= GIVEN PROBLEM =
Repeat the entire listing exactly.

= STORED DATA =
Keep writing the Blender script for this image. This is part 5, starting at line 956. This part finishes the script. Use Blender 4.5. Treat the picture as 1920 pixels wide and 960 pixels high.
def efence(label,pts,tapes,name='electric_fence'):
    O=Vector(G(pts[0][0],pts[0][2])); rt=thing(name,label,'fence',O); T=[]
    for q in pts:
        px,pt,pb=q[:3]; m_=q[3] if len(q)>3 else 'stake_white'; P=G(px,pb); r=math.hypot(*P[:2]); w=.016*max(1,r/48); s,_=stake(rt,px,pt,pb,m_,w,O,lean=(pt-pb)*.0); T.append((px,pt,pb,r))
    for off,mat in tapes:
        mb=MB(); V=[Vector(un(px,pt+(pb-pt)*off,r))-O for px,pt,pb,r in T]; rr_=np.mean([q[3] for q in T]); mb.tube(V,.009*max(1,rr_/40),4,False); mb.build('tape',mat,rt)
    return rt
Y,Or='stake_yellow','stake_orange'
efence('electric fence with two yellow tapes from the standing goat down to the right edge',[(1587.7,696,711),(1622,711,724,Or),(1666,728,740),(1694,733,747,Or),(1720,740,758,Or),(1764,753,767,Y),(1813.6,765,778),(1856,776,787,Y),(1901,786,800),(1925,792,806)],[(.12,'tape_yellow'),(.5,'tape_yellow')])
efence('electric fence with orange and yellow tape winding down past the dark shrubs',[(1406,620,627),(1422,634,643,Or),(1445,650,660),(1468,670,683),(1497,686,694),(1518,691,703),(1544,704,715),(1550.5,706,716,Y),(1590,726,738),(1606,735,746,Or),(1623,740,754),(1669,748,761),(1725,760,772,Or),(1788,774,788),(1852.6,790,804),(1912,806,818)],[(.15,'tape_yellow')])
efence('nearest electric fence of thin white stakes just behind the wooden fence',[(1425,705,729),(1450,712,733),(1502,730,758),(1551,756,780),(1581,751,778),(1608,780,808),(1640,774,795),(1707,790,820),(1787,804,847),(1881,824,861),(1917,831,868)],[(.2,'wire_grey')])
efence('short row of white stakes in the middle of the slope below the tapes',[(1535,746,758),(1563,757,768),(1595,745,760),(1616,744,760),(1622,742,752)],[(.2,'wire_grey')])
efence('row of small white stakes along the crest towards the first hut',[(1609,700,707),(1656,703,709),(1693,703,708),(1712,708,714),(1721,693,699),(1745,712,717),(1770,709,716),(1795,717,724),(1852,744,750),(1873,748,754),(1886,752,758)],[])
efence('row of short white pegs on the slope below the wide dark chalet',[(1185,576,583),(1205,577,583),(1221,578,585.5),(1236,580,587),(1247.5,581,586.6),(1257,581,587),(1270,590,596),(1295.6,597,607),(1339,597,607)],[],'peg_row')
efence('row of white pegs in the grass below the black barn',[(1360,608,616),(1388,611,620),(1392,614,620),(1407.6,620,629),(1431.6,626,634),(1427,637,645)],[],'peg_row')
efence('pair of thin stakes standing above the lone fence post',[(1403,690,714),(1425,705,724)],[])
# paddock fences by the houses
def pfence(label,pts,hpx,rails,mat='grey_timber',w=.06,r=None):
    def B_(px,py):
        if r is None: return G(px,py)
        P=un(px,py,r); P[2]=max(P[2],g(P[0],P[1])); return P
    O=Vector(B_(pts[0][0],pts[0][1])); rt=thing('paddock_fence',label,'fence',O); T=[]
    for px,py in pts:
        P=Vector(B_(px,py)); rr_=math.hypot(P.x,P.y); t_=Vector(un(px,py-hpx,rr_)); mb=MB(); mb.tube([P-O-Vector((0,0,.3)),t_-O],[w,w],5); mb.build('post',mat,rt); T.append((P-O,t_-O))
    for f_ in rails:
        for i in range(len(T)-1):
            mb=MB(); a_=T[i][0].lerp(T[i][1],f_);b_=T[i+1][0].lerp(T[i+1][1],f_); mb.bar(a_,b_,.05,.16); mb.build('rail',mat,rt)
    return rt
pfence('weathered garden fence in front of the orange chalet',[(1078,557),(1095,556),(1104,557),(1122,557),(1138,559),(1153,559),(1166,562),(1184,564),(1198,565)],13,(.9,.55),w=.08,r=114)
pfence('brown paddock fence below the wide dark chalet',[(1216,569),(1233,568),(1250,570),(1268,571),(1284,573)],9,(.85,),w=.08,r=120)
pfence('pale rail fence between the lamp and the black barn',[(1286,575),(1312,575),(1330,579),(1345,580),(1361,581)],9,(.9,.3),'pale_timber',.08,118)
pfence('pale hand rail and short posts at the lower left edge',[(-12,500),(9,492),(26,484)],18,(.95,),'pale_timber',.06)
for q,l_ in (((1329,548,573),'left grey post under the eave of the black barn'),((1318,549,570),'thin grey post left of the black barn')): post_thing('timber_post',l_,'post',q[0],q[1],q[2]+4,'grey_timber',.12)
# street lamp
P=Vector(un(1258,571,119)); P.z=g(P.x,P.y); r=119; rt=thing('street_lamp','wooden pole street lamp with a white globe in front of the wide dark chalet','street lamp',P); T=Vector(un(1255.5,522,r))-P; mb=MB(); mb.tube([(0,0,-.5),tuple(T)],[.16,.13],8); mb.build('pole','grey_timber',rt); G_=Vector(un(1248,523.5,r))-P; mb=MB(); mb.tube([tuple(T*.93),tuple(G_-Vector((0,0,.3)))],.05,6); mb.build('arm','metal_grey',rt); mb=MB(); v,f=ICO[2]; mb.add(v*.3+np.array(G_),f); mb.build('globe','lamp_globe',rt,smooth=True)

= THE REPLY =
Keep writing the Blender script for this image. This is part 5, starting at line 956. This part finishes the script. Use Blender 4.5. Treat the picture as 1920 pixels wide and 960 pixels high.
def efence(label,pts,tapes,name='electric_fence'):
    O=Vector(G(pts[0][0],pts[0][2])); rt=thing(name,label,'fence',O); T=[]
    for q in pts:
        px,pt,pb=q[:3]; m_=q[3] if len(q)>3 else 'stake_white'; P=G(px,pb); r=math.hypot(*P[:2]); w=.016*max(1,r/48); s,_=stake(rt,px,pt,pb,m_,w,O,lean=(pt-pb)*.0); T.append((px,pt,pb,r))
    for off,mat in tapes:
        mb=MB(); V=[Vector(un(px,pt+(pb-pt)*off,r))-O for px,pt,pb,r in T]; rr_=np.mean([q[3] for q in T]); mb.tube(V,.009*max(1,rr_/40),4,False); mb.build('tape',mat,rt)
    return rt
Y,Or='stake_yellow','stake_orange'
efence('electric fence with two yellow tapes from the standing goat down to the right edge',[(1587.7,696,711),(1622,711,724,Or),(1666,728,740),(1694,733,747,Or),(1720,740,758,Or),(1764,753,767,Y),(1813.6,765,778),(1856,776,787,Y),(1901,786,800),(1925,792,806)],[(.12,'tape_yellow'),(.5,'tape_yellow')])
efence('electric fence with orange and yellow tape winding down past the dark shrubs',[(1406,620,627),(1422,634,643,Or),(1445,650,660),(1468,670,683),(1497,686,694),(1518,691,703),(1544,704,715),(1550.5,706,716,Y),(1590,726,738),(1606,735,746,Or),(1623,740,754),(1669,748,761),(1725,760,772,Or),(1788,774,788),(1852.6,790,804),(1912,806,818)],[(.15,'tape_yellow')])
efence('nearest electric fence of thin white stakes just behind the wooden fence',[(1425,705,729),(1450,712,733),(1502,730,758),(1551,756,780),(1581,751,778),(1608,780,808),(1640,774,795),(1707,790,820),(1787,804,847),(1881,824,861),(1917,831,868)],[(.2,'wire_grey')])
efence('short row of white stakes in the middle of the slope below the tapes',[(1535,746,758),(1563,757,768),(1595,745,760),(1616,744,760),(1622,742,752)],[(.2,'wire_grey')])
efence('row of small white stakes along the crest towards the first hut',[(1609,700,707),(1656,703,709),(1693,703,708),(1712,708,714),(1721,693,699),(1745,712,717),(1770,709,716),(1795,717,724),(1852,744,750),(1873,748,754),(1886,752,758)],[])
efence('row of short white pegs on the slope below the wide dark chalet',[(1185,576,583),(1205,577,583),(1221,578,585.5),(1236,580,587),(1247.5,581,586.6),(1257,581,587),(1270,590,596),(1295.6,597,607),(1339,597,607)],[],'peg_row')
efence('row of white pegs in the grass below the black barn',[(1360,608,616),(1388,611,620),(1392,614,620),(1407.6,620,629),(1431.6,626,634),(1427,637,645)],[],'peg_row')
efence('pair of thin stakes standing above the lone fence post',[(1403,690,714),(1425,705,724)],[])
# paddock fences by the houses
def pfence(label,pts,hpx,rails,mat='grey_timber',w=.06,r=None):
    def B_(px,py):
        if r is None: return G(px,py)
        P=un(px,py,r); P[2]=max(P[2],g(P[0],P[1])); return P
    O=Vector(B_(pts[0][0],pts[0][1])); rt=thing('paddock_fence',label,'fence',O); T=[]
    for px,py in pts:
        P=Vector(B_(px,py)); rr_=math.hypot(P.x,P.y); t_=Vector(un(px,py-hpx,rr_)); mb=MB(); mb.tube([P-O-Vector((0,0,.3)),t_-O],[w,w],5); mb.build('post',mat,rt); T.append((P-O,t_-O))
    for f_ in rails:
        for i in range(len(T)-1):
            mb=MB(); a_=T[i][0].lerp(T[i][1],f_);b_=T[i+1][0].lerp(T[i+1][1],f_); mb.bar(a_,b_,.05,.16); mb.build('rail',mat,rt)
    return rt
pfence('weathered garden fence in front of the orange chalet',[(1078,557),(1095,556),(1104,557),(1122,557),(1138,559),(1153,559),(1166,562),(1184,564),(1198,565)],13,(.9,.55),w=.08,r=114)
pfence('brown paddock fence below the wide dark chalet',[(1216,569),(1233,568),(1250,570),(1268,571),(1284,573)],9,(.85,),w=.08,r=120)
pfence('pale rail fence between the lamp and the black barn',[(1286,575),(1312,575),(1330,579),(1345,580),(1361,581)],9,(.9,.3),'pale_timber',.08,118)
pfence('pale hand rail and short posts at the lower left edge',[(-12,500),(9,492),(26,484)],18,(.95,),'pale_timber',.06)
for q,l_ in (((1329,548,573),'left grey post under the eave of the black barn'),((1318,549,570),'thin grey post left of the black barn')): post_thing('timber_post',l_,'post',q[0],q[1],q[2]+4,'grey_timber',.12)
# street lamp
P=Vector(un(1258,571,119)); P.z=g(P.x,P.y); r=119; rt=thing('street_lamp','wooden pole street lamp with a white globe in front of the wide dark chalet','street lamp',P); T=Vector(un(1255.5,522,r))-P; mb=MB(); mb.tube([(0,0,-.5),tuple(T)],[.16,.13],8); mb.build('pole','grey_timber',rt); G_=Vector(un(1248,523.5,r))-P; mb=MB(); mb.tube([tuple(T*.93),tuple(G_-Vector((0,0,.3)))],.05,6); mb.build('arm','metal_grey',rt); mb=MB(); v,f=ICO[2]; mb.add(v*.3+np.array(G_),f); mb.build('globe','lamp_globe',rt,smooth=True)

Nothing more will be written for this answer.